Scene script records:
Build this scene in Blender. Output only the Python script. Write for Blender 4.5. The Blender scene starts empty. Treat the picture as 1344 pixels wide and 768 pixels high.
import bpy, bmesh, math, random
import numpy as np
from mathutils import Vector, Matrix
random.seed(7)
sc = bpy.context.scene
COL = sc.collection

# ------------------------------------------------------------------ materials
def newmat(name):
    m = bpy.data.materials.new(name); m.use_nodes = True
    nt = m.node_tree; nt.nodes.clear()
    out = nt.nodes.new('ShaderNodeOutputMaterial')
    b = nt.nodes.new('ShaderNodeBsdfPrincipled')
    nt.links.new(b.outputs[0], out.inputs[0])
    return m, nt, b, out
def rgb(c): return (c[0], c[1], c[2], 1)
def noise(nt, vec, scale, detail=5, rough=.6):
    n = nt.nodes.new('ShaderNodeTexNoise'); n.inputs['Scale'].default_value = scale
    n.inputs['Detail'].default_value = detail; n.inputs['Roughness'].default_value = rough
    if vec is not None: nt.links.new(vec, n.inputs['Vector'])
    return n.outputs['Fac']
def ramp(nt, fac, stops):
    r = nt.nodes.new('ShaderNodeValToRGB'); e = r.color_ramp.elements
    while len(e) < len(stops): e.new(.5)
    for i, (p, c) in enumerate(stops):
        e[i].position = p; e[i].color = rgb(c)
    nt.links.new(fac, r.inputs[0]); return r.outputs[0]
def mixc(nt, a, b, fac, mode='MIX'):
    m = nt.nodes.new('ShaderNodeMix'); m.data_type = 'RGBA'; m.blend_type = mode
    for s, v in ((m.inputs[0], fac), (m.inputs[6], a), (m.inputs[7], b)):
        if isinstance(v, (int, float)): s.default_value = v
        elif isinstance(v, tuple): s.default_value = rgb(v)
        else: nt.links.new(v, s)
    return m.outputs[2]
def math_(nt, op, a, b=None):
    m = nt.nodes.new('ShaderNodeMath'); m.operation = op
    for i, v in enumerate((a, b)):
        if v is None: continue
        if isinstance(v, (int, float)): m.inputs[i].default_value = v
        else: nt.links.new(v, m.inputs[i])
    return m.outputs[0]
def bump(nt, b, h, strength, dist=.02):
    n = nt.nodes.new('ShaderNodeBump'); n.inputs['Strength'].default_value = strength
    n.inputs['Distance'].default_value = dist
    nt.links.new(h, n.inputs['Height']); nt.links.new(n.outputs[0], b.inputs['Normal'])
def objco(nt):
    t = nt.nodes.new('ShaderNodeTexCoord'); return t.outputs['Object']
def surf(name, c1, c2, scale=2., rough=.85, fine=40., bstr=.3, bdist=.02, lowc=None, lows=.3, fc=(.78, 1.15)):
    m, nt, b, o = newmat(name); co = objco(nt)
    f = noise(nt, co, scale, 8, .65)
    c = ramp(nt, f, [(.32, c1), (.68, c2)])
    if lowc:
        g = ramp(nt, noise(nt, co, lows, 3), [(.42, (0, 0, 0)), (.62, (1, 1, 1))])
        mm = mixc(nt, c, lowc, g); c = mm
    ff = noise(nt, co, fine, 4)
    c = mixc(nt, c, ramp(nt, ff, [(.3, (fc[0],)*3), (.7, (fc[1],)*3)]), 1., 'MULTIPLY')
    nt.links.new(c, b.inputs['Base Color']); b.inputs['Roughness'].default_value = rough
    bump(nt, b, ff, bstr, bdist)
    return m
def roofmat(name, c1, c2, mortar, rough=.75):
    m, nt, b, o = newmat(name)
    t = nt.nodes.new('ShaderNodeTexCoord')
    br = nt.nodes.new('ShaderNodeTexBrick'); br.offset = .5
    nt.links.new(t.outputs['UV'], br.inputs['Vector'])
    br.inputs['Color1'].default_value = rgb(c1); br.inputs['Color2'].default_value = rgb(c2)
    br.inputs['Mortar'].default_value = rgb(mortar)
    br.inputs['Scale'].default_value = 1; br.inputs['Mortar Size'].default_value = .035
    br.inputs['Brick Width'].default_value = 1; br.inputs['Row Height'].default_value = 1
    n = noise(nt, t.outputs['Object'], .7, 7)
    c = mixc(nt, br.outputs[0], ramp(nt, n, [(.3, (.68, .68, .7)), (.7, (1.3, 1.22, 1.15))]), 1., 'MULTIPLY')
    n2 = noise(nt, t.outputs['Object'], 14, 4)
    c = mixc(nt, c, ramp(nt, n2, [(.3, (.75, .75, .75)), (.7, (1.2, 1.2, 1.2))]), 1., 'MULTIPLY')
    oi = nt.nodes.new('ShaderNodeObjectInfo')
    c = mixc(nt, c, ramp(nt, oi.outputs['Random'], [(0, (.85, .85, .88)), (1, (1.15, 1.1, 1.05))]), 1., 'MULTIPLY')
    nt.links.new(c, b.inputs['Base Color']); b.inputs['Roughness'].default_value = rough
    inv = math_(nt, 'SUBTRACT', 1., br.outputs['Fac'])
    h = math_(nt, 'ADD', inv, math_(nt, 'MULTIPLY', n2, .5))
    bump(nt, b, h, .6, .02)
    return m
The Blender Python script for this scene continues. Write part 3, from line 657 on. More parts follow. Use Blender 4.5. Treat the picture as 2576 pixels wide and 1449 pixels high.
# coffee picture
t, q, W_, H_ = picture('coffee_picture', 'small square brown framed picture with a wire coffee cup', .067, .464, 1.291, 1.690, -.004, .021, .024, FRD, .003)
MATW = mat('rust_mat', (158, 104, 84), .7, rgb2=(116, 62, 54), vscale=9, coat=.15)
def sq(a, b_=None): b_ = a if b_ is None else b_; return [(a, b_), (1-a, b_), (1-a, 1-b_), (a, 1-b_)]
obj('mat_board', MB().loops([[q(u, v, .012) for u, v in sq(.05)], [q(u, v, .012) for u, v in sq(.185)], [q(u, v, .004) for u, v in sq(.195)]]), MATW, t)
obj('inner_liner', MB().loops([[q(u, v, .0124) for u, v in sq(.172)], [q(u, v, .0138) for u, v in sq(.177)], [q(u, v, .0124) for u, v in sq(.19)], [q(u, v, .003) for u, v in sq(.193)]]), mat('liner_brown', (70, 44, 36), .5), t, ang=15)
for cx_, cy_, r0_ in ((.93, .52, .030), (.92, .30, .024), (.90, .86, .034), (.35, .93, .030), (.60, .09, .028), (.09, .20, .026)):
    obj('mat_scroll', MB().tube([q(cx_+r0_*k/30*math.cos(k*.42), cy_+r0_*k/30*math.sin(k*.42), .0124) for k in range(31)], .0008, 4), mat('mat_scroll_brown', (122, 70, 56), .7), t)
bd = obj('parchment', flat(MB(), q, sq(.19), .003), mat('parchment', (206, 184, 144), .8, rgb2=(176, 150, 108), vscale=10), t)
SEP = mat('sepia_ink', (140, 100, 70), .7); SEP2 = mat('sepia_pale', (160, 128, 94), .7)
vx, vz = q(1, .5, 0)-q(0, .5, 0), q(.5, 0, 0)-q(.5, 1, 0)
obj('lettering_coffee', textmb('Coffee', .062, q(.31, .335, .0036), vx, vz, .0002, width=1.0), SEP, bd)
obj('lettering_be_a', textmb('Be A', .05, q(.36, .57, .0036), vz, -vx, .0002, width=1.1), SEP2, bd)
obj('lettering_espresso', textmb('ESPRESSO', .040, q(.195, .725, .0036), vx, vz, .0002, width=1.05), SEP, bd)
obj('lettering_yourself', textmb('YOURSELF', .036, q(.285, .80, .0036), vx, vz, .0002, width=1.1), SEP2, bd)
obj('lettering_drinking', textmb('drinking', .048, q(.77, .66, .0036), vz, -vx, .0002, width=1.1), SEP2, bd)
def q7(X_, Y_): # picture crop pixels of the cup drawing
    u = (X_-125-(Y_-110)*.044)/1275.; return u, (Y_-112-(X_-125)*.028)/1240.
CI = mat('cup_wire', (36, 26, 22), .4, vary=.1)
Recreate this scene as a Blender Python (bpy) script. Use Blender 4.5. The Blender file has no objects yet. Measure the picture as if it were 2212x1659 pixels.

**What you need to do**
In the entries above, find the lines containing the word "Treat" and say how many there are, with no other words.

**Correct result**
2